Once you’re ready to start planting, you need to evaluate where the containers will be stationed.  Then, select plants that are compatible in terms of light, water and growing rates.  Avoid mixing shade lovers like impatiens with sun-bathers like thyme.  Similarly, mint looks fantastic in a big terra-cotta pot, but it is an aggressive grower and should be planted all by itself.  Knowing how to water containers is crucial.  Because there’s so much less soil in a container, the dirt will dry out faster than in a flowerbed or traditional garden.  On particularly hot days, you might need to water containers twice a day.

Now that you’ve made a plan, you’re ready to start buying and planting.  To get the most bang for your buck, you need to combine different types of plants.  My HGTV loving friends spout this motto when planting containers: THRILLERS, SPILLERS AND FILLERS.   Choose a bold, upright plant, like dracaena, cannas and ornamental grasses, for your “thriller” to be planted in the center of your pot.  The middle of the pot should be planted with “fillers,” moderately sized and billowing plants like coleus, pentas and lantana.  Lastly, plant your “spillers,” around the edge of the pot.  You want plants that will cascade over the side of the pot and soften the entire arrangement.  Good choices for spillers are sweet potato vines, million bells and verbena.

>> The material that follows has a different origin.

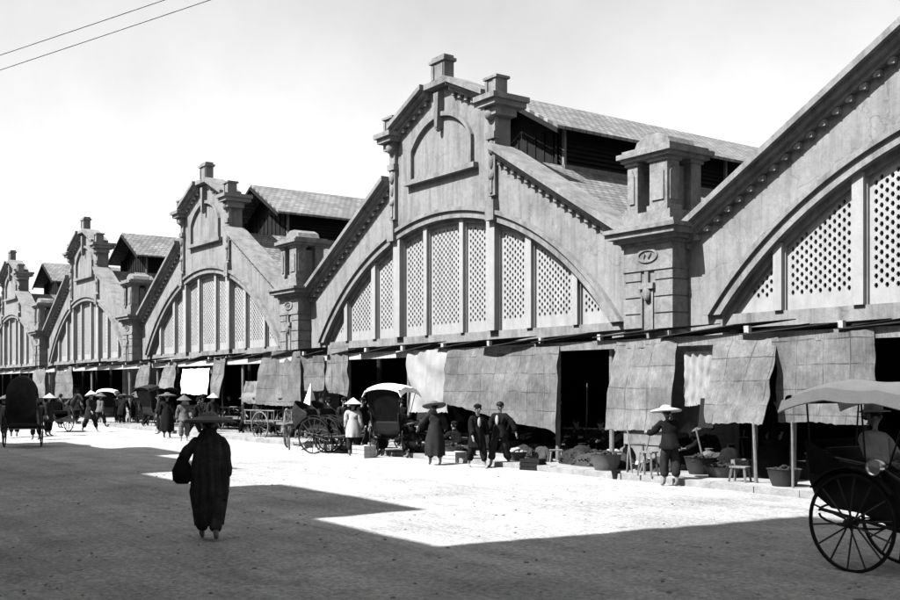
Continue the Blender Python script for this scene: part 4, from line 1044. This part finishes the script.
for q, (px_, py_, m_, l_) in enumerate(((526, 457, 'goods', 'tangled dark bundle right of the two walkers'), (541, 461, 'basket_d', 'dark bundle of sticks beside the dark box'), (574, 464, 'goods', 'heap of dark greens at the front left of the black opening'), (588, 466, 'basket_d', 'heap of sticks at the front of the black opening'), (616, 468, 'goods', 'leafy heap below the left half of the pier mat'),
    (658, 471, 'basket_d', 'bundle of sticks behind the man in the wide pale hat'), (676, 466, 'goods', 'dark leafy heap just right of the man in the wide pale hat'), (698, 468, 'goods', 'dark leafy heap under the hanging white cloth'), (716, 473, 'basket_d', 'dark bundle in the middle of the sloping mat stall'), (736, 471, 'goods', 'leafy heap under the right half of the sloping mat'), (768, 474, 'basket_d', 'dark bundle in the gap right of the sloping mat'), (790, 478, 'goods', 'dark leafy heap behind the thin prop'), (466, 455, 'goods', 'dark leafy heap below the left end of the widest mat'), (444, 452, 'basket_d', 'dark bundle of sticks behind the robed figure'))):
    bundle(l_, px_, py_, random.uniform(.6, 1.0), random.uniform(.25, .5), m_, random.uniform(-.3, .3))
# leaning sign board in the deep stall
bm = bmn(); box(bm, -.2, .2, -.02, .02, 0, .62); o = obj('dark_board', bm, M['dark'], None, plane(706, 428, 16.78), 0); o.rotation_euler.x = R(-8); tag(o, 'dark board propped in front of the hanging white cloth', 'board')
# ---------------------------------------------------------------- houses across the street, behind the camera
EL = 50; AZ = math.atan(.14); k_ = math.tan(R(EL))/math.cos(AZ)
row = [(-14, -3, 13.6), (-2.99, 12.4, 13.3), (12.41, 15.8, 7.2), (15.81, 21.0, 9.2), (21.01, 25.2, 7.8), (25.21, 31.0, 10.2), (31.01, 35.0, 11.3), (35.01, 39.5, 10.0), (39.51, 52, 8.2), (52.01, 70, 8.6), (70.01, 100, 8.2)]
for i, (t0, t1, D) in enumerate(row):
    H = (D+4)*k_; t0 -= .56; t1 -= .56; c = -(t0+t1)/2; w = (t1-t0)/2
    t = empty('shophouse', ['tall plain', 'very tall corner', 'narrow low', 'flat roofed', 'low', 'stepped', 'tall narrow', 'mid height', 'long low', 'wide', 'farthest long'][i]+' plaster shophouse across the street behind the camera', 'house', (c, -4.0, 0), 0, 'shophouses across the street')
    bm = bmn(); box(bm, -w, w, -10, 0, 0, H)
    obj('wall', bm, M['house'], t)
    bm = bmn(); box(bm, -w, w, .0, .18, H-.9, H-.7); box(bm, -w, w, .0, .12, 3.6, 3.8); obj('cornice', bm, M['trim'], t)
    bm = bmn(); x = -w
    while x < w-.1:
        L_ = random.uniform(.5, 1.6); 
        if random.random() < .6: box(bm, x+.02, min(x+L_, w)-.02, -.5, -.1, H-.02, H+random.uniform(.04, .16))
        x += L_
    obj('shadow_edge_parapet', bm, M['house'], t)  # unseen uneven blocks added to break up the roofline's cast shadow
    n = max(2, int((t1-t0)/2.2))
    for f in range(3):
        for q in range(n):
            x = -w+(q+.5)*2*w/n; bm = bmn(); box(bm, x-.5, x+.5, .005, .06, (.15, 4.4, 7.4)[f], (2.8, 6.4, 9.0)[f]) if (.15, 4.4, 9.0)[f] < H-2.2 else box(bm, x-.4, x+.4, .005, .06, 4.4, 6.0)
            if f == 2 and H < 11.4: bm.free(); continue
            obj('shutter', bm, M['wood'], t)
# telegraph poles and wires crossing above the street
def camw(x, z, h): return V(-(z*ct-x*st), z*st+x*ct, h)
A = camw(-15.5, 24.0, 0); B = camw(5.1, 9.0, 0)
for P, lab in ((A, 'tarred telegraph pole at the left end of the overhead wires'), (B, 'tarred telegraph pole at the right end of the overhead wires')):
    t = empty('telegraph_pole', lab, 'pole', P, math.atan2((B-A).y, (B-A).x), 'telegraph poles')
    bm = bmn(); tube(bm, [(0, 0, 0), (0, 0, 8.3)], .13, 10, r1=.09); obj('shaft', bm, M['pole'], t)
    bm = bmn(); box(bm, -.05, .05, -.6, .6, 7.85, 7.95); obj('crossarm', bm, M['pole'], t)
def wire(p, q, label):
    bm = bmn(); n = 40; tube(bm, [p.lerp(q, i/n)-V(0, 0, .10*4*(i/n)*(1-i/n)) for i in range(n+1)], .009, 6)
    tag(obj('overhead_wire', bm, M['kerb'], None), label, 'wire', 'overhead wires')
def upt(px, py, h):
    z = F*(h-EYE)/(HY-py); return camw((px-CX)/F*z, z, h)
for (a, b, h, lab) in (((0, 50), (145, 0), 8.0, 'upper overhead wire crossing the top left corner of the sky'), ((0, 65), (190, 0), 7.9, 'lower overhead wire crossing the top left corner of the sky')):
    p, q = upt(*a, h+.08), upt(*b, h+.08); d = (q-p)
    wire(p-d*2.2, q+d*3.2, lab)
# small stones and clods on the earth street
bm = bmn()
for k in range(450):
    p = ground(random.uniform(-40, 940), 386+random.choice((random.uniform(60, 220), random.uniform(75, 130))))
    if p.y > 15.2: continue
    s = random.uniform(.006, .022); 
    ell(bm, p+V(0, 0, s*.3), (s*random.uniform(.8, 1.6), s*random.uniform(.8, 1.6), s*.6), n=4)
o = obj('gravel', bm, M['kerb']); o['kind'] = 'stuff'
# ---------------------------------------------------------------- light, sky, camera
wd = bpy.data.worlds.new('World'); S.world = wd; wd.use_nodes = True
nt = wd.node_tree; bg = nt.nodes['Background']
sk = nt.nodes.new('ShaderNodeTexSky'); sk.sky_type = 'NISHITA'; sk.sun_disc = False; sk.sun_elevation = R(EL); sk.sun_rotation = R(180)+AZ
sk.air_density = 1.0; sk.dust_density = 2.0; sk.ozone_density = 1.0
bw = nt.nodes.new('ShaderNodeRGBToBW'); nt.links.new(sk.outputs[0], bw.inputs[0])
tc = nt.nodes.new('ShaderNodeTexCoord'); nn = nt.nodes.new('ShaderNodeTexNoise'); nn.inputs['Scale'].default_value = 3.5; nn.inputs['Detail'].default_value = 7; nn.inputs['Roughness'].default_value = .6
nt.links.new(tc.outputs['Generated'], nn.inputs['Vector'])
mr = nt.nodes.new('ShaderNodeMapRange'); mr.inputs['From Min'].default_value = .3; mr.inputs['From Max'].default_value = .7; mr.inputs['To Min'].default_value = .69; mr.inputs['To Max'].default_value = .87
nt.links.new(nn.outputs['Fac'], mr.inputs['Value'])
mu = nt.nodes.new('ShaderNodeMath'); mu.operation = 'MULTIPLY'; nt.links.new(bw.outputs[0], mu.inputs[0]); nt.links.new(mr.outputs[0], mu.inputs[1])
nt.links.new(mu.outputs[0], bg.inputs[0]); bg.inputs[1].default_value = .105
sl = bpy.data.lights.new('sun', 'SUN'); sl.energy = 4.6; sl.angle = R(.5)
so = bpy.data.objects.new('sun', sl); COL.objects.link(so)
d = V(math.sin(AZ)*math.cos(R(EL)), math.cos(AZ)*math.cos(R(EL)), -math.sin(R(EL)))
so.rotation_euler = d.to_track_quat('-Z', 'Y').to_euler()
cam = bpy.data.cameras.new('camera'); co = bpy.data.objects.new('camera', cam); COL.objects.link(co)
cam.sensor_width = 36; cam.lens = F/900*36; cam.shift_y = (HY-300)/900; cam.clip_end = 3000; cam.clip_start = .1
co.location = (0, 0, EYE); co.rotation_euler = (R(90), 0, math.pi/2-TH); S.camera = co
S.view_settings.view_transform = 'Standard'; S.view_settings.look = 'None'; S.view_settings.gamma = 1; S.view_settings.exposure = 2.1
try: S.view_settings.use_curve_mapping = False
except Exception: pass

In coming weeks, I’ll talk about other types of gardening and improving your home’s value and curb appeal with landscaping tips.  Container gardening is a nice way to get started and it’s particularly great for this time of year when temperatures can still dip during the night.  Smaller containers or containers on casters can easily be wheeled into a warmer garage or sunroom on chilly nights.  Happy digging and planting, friends!